Task: Reproduce the records below exactly as they appear, omitting any pictures they contain.

Record list:
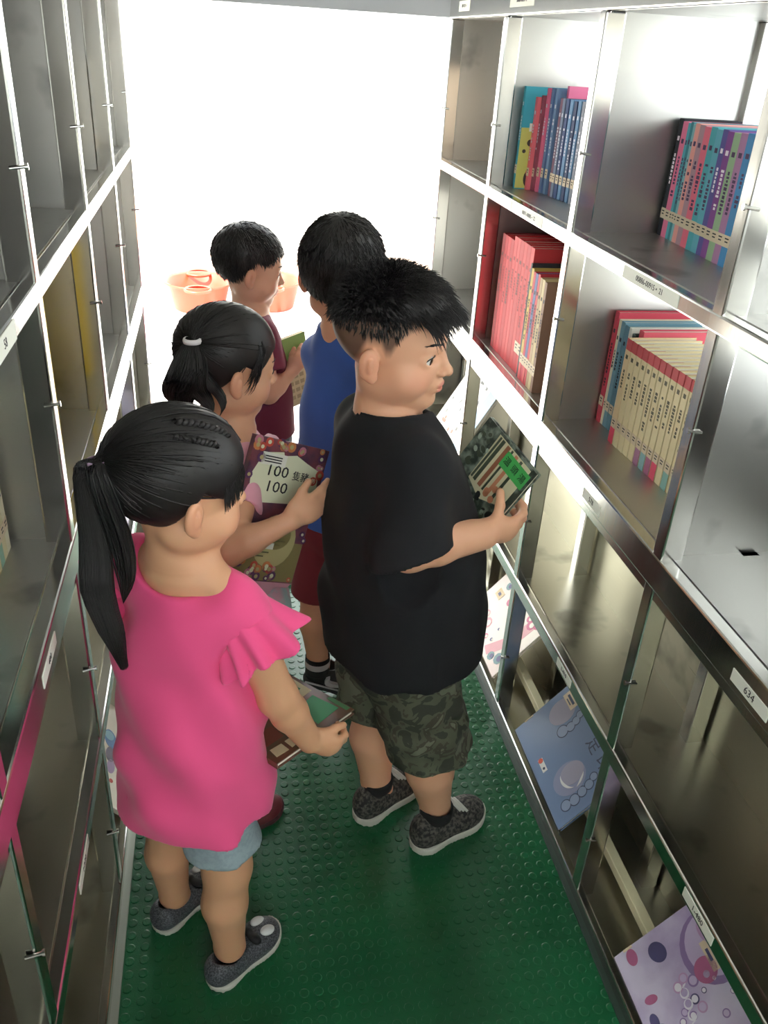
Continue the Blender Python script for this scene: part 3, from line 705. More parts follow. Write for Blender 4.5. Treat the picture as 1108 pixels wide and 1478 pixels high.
def face_parts(o, H, skin_c, open_=1.):
    """eyeballs with iris and pupil, lashes and brows: children of person"""
    EW = mat('eye_white', (226, 222, 214), .25); IR = mat('iris_brown', (40, 24, 16), .15); LA = mat('lash_black', (26, 20, 18), .6)
    for s in (1, -1):
        c = (s * .031, .0630, -.0018); r = .0140
        n, m = 20, 28
        th = np.linspace(0, PI, n); ph = np.linspace(0, 2 * PI, m, endpoint=False)
        g = unit((s * .08, 1., -.10)); u = unit(np.cross(g, (0, 0, 1))); w = np.cross(u, g)
        V = [H.w(*(np.array(c) + r * (math.cos(t) * g + math.sin(t) * (math.cos(p) * u + math.sin(p) * w)))) for t in th for p in ph]
        mb = MB(); Fc = []; mi = []
        for i in range(n - 1):
            for j in range(m):
                Fc.append((i * m + j, i * m + (j + 1) % m, (i + 1) * m + (j + 1) % m, (i + 1) * m + j)); mi.append(1 if th[i + 1] < .60 else 0)
        mb.add(V, Fc); mb.m = mi
        e = mb.build('eye', [EW, IR], o, smooth=True)
        arc = [H.w(s * (.031 + .0158 * math.cos(a)), .0797 - .0070 * abs(math.cos(a)) ** 2 - .0012, -.0012 + .0066 * math.sin(a)) for a in np.linspace(.15, PI - .1, 12)]
        V, Fq = strands_mesh([arc], np.array([.0004] + [.0011] * 10 + [.0003]) * H.k, 5); np_mesh('eyelashes', V, Fq, LA, o)
        arc = [H.w(s * (.014 + .031 * t), .0838 - .016 * t ** 2 - .0005, .0210 + .004 * math.sin(t * 2.8)) for t in np.linspace(0, 1, 12)]
        P = []; rr = np.random.default_rng(3)
        for q in range(70):
            t = rr.uniform(0, .97); b = np.array([s * (.014 + .031 * t), .0828 - .016 * t ** 2, .0208 + .004 * math.sin(t * 2.8) + rr.uniform(-.0020, .0020)])
            d = np.array([s * .006, -.0012 - .004 * t, .0006]); P.append([H.w(*(b + d * f + np.array([0, .0010, 0]))) for f in np.linspace(0, 1, 4)])
        V, Fq = strands_mesh(P, np.array([.0004, .00045, .0003, .0001]) * H.k, 3); np_mesh('eyebrow', V, Fq, LA, o)
def hand_sdf(F, wrist, d, n, thumb, L, curls, spread=.10, tcurl=(.2, .3), tang=.75, tfold=.35):
    """wrist -> fingers along d; n = direction the palm faces; thumb = +1/-1 side (cross(d, n) * thumb); L hand length"""
    d = unit(d); n = unit(np.asarray(n) - (np.asarray(n) @ d) * d); sd = np.cross(d, n) * thumb; w = np.asarray(wrist, float)
    M = np.array([sd, d, n])
    F.put(ell(w + d * .26 * L, (.205 * L, .30 * L, .105 * L), M), 'u', .012)
    F.put(ell(w + d * .36 * L - n * .02 * L, (.21 * L, .18 * L, .095 * L), M), 'u', .010)
    F.put(ell(w + d * .2 * L + sd * .12 * L + n * .05 * L, (.11 * L, .19 * L, .09 * L), M), 'u', .010)     # ball of the thumb
    tips = []
    for i, (off, ln, r) in enumerate(((.155, .46, .064), (.052, .50, .067), (-.052, .465, .064), (-.150, .37, .056))):
        b = w + d * (.50 - abs(off - .03) * .25) * L + sd * off * L
        ang = (off / .155) * spread; dd = unit(d + sd * math.tan(ang)); nn = n
        p = b; c = 0
        for j, fr in enumerate((.44, .31, .25)):
            c += curls[i][j]; q = p + ln * L * fr * (math.cos(c) * dd + math.sin(c) * nn)
            F.put(cone(p, q, r * L * (1 - .07 * j), r * L * (1 - .07 * (j + 1))), 'u', .004 if j else .006); p = q
        tips.append(p)
    b = w + d * .17 * L + sd * .17 * L + n * .04 * L
    td = unit(math.cos(tang) * d + math.sin(tang) * (math.cos(tfold) * sd + math.sin(tfold) * n)); c = 0; p = b
    nb = unit(np.cross(np.cross(td, d), td)) if tang > .05 else -sd
    for j, (fr, r) in enumerate(((.24, .074), (.19, .066))):
        c += tcurl[j]; q = p + fr * L * (math.cos(c) * td + math.sin(c) * nb); F.put(cone(p, q, r * L, r * L * .9), 'u', .007 if j == 0 else .004); p = q
    return tips
def limb(F, pts, rs, k=.012):
    for i in range(len(pts) - 1): F.put(cone(pts[i], pts[i + 1], rs[i], rs[i + 1]), 'u', k if i else .015)
def blob_bounds(pts, m): P = np.array(pts); return P.min(0) - m, P.max(0) + m
SKIN = mat('skin', (214, 164, 132), .52, sss=.12, tint=True)
HAIR = mat('black_hair', (24, 20, 19), .5, spec=.5)
def skin_tint(V, base, H, lip=(196, 106, 98), cheek=(222, 140, 116), stub=None):
    T = np.tile(np.array(lin(base)), (len(V), 1)); L = H.loc(V)
    def mix(c, w): return T * (1 - w[:, None]) + np.array(lin(c)) * w[:, None]
    for s in (1, -1):
        d = ((L - np.array([s * .045, .06, -.036])) / np.array([.024, .03, .022])); w = np.exp(-(d ** 2).sum(1)) * .45; T = mix(cheek, w)
    d = np.minimum((((L - np.array([0, .0915, -.0478])) / np.array([.0150, .009, .0040])) ** 2).sum(1), (((L - np.array([0, .0905, -.0575])) / np.array([.0135, .009, .0048])) ** 2).sum(1))
    T = mix(lip, np.clip(1.5 - d, 0, 1) * .8)
    for s in (1, -1):   # warm ears
        d = ((L - np.array([s * .08, -.010, -.018])) / np.array([.014, .025, .034])); T = mix((214, 128, 104), np.exp(-(d ** 2).sum(1)) * .35)
    if stub is not None: T = mix((52, 44, 40), stub(L))
    return T
def scalp_point(H, u, out=1.0):
    """point of the cranium in the direction u (head frame), pushed out by factor"""
    c = np.array(CR[0]); r = np.array(CR[1]); u = unit(u); t = 1 / np.sqrt(((u / r) ** 2).sum()); return c + u * t * out
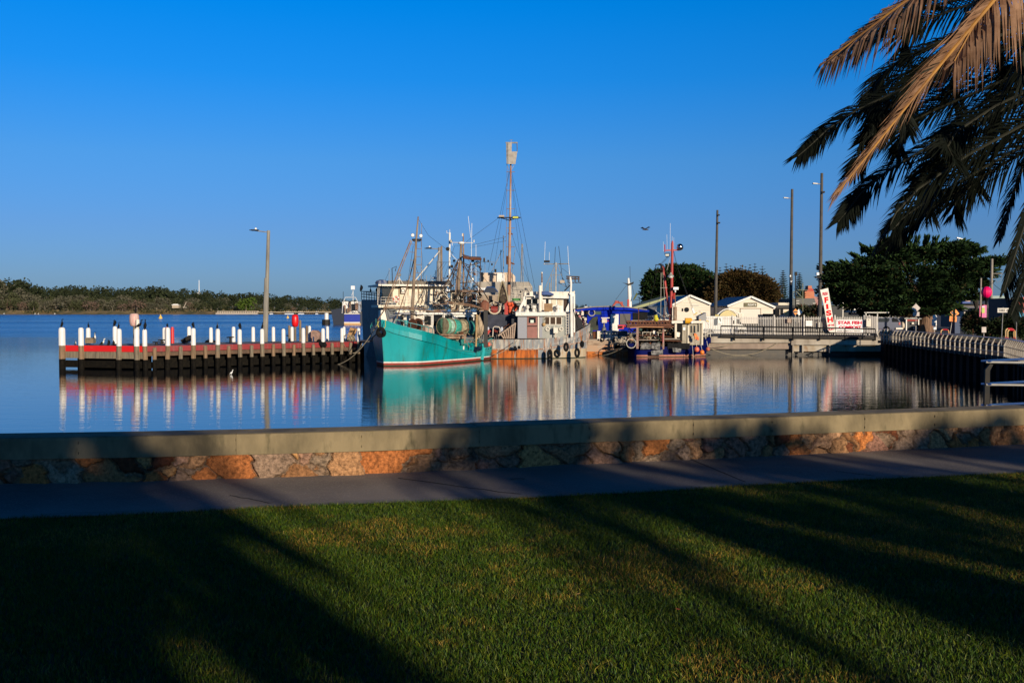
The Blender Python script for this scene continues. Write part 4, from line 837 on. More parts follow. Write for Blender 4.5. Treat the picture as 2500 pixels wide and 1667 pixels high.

Task result:
Continue the Blender Python script for this scene: part 3, from line 705. More parts follow. Write for Blender 4.5. Treat the picture as 1108 pixels wide and 1478 pixels high.
def face_parts(o, H, skin_c, open_=1.):
    """eyeballs with iris and pupil, lashes and brows: children of person"""
    EW = mat('eye_white', (226, 222, 214), .25); IR = mat('iris_brown', (40, 24, 16), .15); LA = mat('lash_black', (26, 20, 18), .6)
    for s in (1, -1):
        c = (s * .031, .0630, -.0018); r = .0140
        n, m = 20, 28
        th = np.linspace(0, PI, n); ph = np.linspace(0, 2 * PI, m, endpoint=False)
        g = unit((s * .08, 1., -.10)); u = unit(np.cross(g, (0, 0, 1))); w = np.cross(u, g)
        V = [H.w(*(np.array(c) + r * (math.cos(t) * g + math.sin(t) * (math.cos(p) * u + math.sin(p) * w)))) for t in th for p in ph]
        mb = MB(); Fc = []; mi = []
        for i in range(n - 1):
            for j in range(m):
                Fc.append((i * m + j, i * m + (j + 1) % m, (i + 1) * m + (j + 1) % m, (i + 1) * m + j)); mi.append(1 if th[i + 1] < .60 else 0)
        mb.add(V, Fc); mb.m = mi
        e = mb.build('eye', [EW, IR], o, smooth=True)
        arc = [H.w(s * (.031 + .0158 * math.cos(a)), .0797 - .0070 * abs(math.cos(a)) ** 2 - .0012, -.0012 + .0066 * math.sin(a)) for a in np.linspace(.15, PI - .1, 12)]
        V, Fq = strands_mesh([arc], np.array([.0004] + [.0011] * 10 + [.0003]) * H.k, 5); np_mesh('eyelashes', V, Fq, LA, o)
        arc = [H.w(s * (.014 + .031 * t), .0838 - .016 * t ** 2 - .0005, .0210 + .004 * math.sin(t * 2.8)) for t in np.linspace(0, 1, 12)]
        P = []; rr = np.random.default_rng(3)
        for q in range(70):
            t = rr.uniform(0, .97); b = np.array([s * (.014 + .031 * t), .0828 - .016 * t ** 2, .0208 + .004 * math.sin(t * 2.8) + rr.uniform(-.0020, .0020)])
            d = np.array([s * .006, -.0012 - .004 * t, .0006]); P.append([H.w(*(b + d * f + np.array([0, .0010, 0]))) for f in np.linspace(0, 1, 4)])
        V, Fq = strands_mesh(P, np.array([.0004, .00045, .0003, .0001]) * H.k, 3); np_mesh('eyebrow', V, Fq, LA, o)
def hand_sdf(F, wrist, d, n, thumb, L, curls, spread=.10, tcurl=(.2, .3), tang=.75, tfold=.35):
    """wrist -> fingers along d; n = direction the palm faces; thumb = +1/-1 side (cross(d, n) * thumb); L hand length"""
    d = unit(d); n = unit(np.asarray(n) - (np.asarray(n) @ d) * d); sd = np.cross(d, n) * thumb; w = np.asarray(wrist, float)
    M = np.array([sd, d, n])
    F.put(ell(w + d * .26 * L, (.205 * L, .30 * L, .105 * L), M), 'u', .012)
    F.put(ell(w + d * .36 * L - n * .02 * L, (.21 * L, .18 * L, .095 * L), M), 'u', .010)
    F.put(ell(w + d * .2 * L + sd * .12 * L + n * .05 * L, (.11 * L, .19 * L, .09 * L), M), 'u', .010)     # ball of the thumb
    tips = []
    for i, (off, ln, r) in enumerate(((.155, .46, .064), (.052, .50, .067), (-.052, .465, .064), (-.150, .37, .056))):
        b = w + d * (.50 - abs(off - .03) * .25) * L + sd * off * L
        ang = (off / .155) * spread; dd = unit(d + sd * math.tan(ang)); nn = n
        p = b; c = 0
        for j, fr in enumerate((.44, .31, .25)):
            c += curls[i][j]; q = p + ln * L * fr * (math.cos(c) * dd + math.sin(c) * nn)
            F.put(cone(p, q, r * L * (1 - .07 * j), r * L * (1 - .07 * (j + 1))), 'u', .004 if j else .006); p = q
        tips.append(p)
    b = w + d * .17 * L + sd * .17 * L + n * .04 * L
    td = unit(math.cos(tang) * d + math.sin(tang) * (math.cos(tfold) * sd + math.sin(tfold) * n)); c = 0; p = b
    nb = unit(np.cross(np.cross(td, d), td)) if tang > .05 else -sd
    for j, (fr, r) in enumerate(((.24, .074), (.19, .066))):
        c += tcurl[j]; q = p + fr * L * (math.cos(c) * td + math.sin(c) * nb); F.put(cone(p, q, r * L, r * L * .9), 'u', .007 if j == 0 else .004); p = q
    return tips
def limb(F, pts, rs, k=.012):
    for i in range(len(pts) - 1): F.put(cone(pts[i], pts[i + 1], rs[i], rs[i + 1]), 'u', k if i else .015)
def blob_bounds(pts, m): P = np.array(pts); return P.min(0) - m, P.max(0) + m
SKIN = mat('skin', (214, 164, 132), .52, sss=.12, tint=True)
HAIR = mat('black_hair', (24, 20, 19), .5, spec=.5)
def skin_tint(V, base, H, lip=(196, 106, 98), cheek=(222, 140, 116), stub=None):
    T = np.tile(np.array(lin(base)), (len(V), 1)); L = H.loc(V)
    def mix(c, w): return T * (1 - w[:, None]) + np.array(lin(c)) * w[:, None]
    for s in (1, -1):
        d = ((L - np.array([s * .045, .06, -.036])) / np.array([.024, .03, .022])); w = np.exp(-(d ** 2).sum(1)) * .45; T = mix(cheek, w)
    d = np.minimum((((L - np.array([0, .0915, -.0478])) / np.array([.0150, .009, .0040])) ** 2).sum(1), (((L - np.array([0, .0905, -.0575])) / np.array([.0135, .009, .0048])) ** 2).sum(1))
    T = mix(lip, np.clip(1.5 - d, 0, 1) * .8)
    for s in (1, -1):   # warm ears
        d = ((L - np.array([s * .08, -.010, -.018])) / np.array([.014, .025, .034])); T = mix((214, 128, 104), np.exp(-(d ** 2).sum(1)) * .35)
    if stub is not None: T = mix((52, 44, 40), stub(L))
    return T
def scalp_point(H, u, out=1.0):
    """point of the cranium in the direction u (head frame), pushed out by factor"""
    c = np.array(CR[0]); r = np.array(CR[1]); u = unit(u); t = 1 / np.sqrt(((u / r) ** 2).sum()); return c + u * t * out
The Blender Python script for this scene continues. Write part 4, from line 837 on. More parts follow. Write for Blender 4.5. Treat the picture as 2500 pixels wide and 1667 pixels high.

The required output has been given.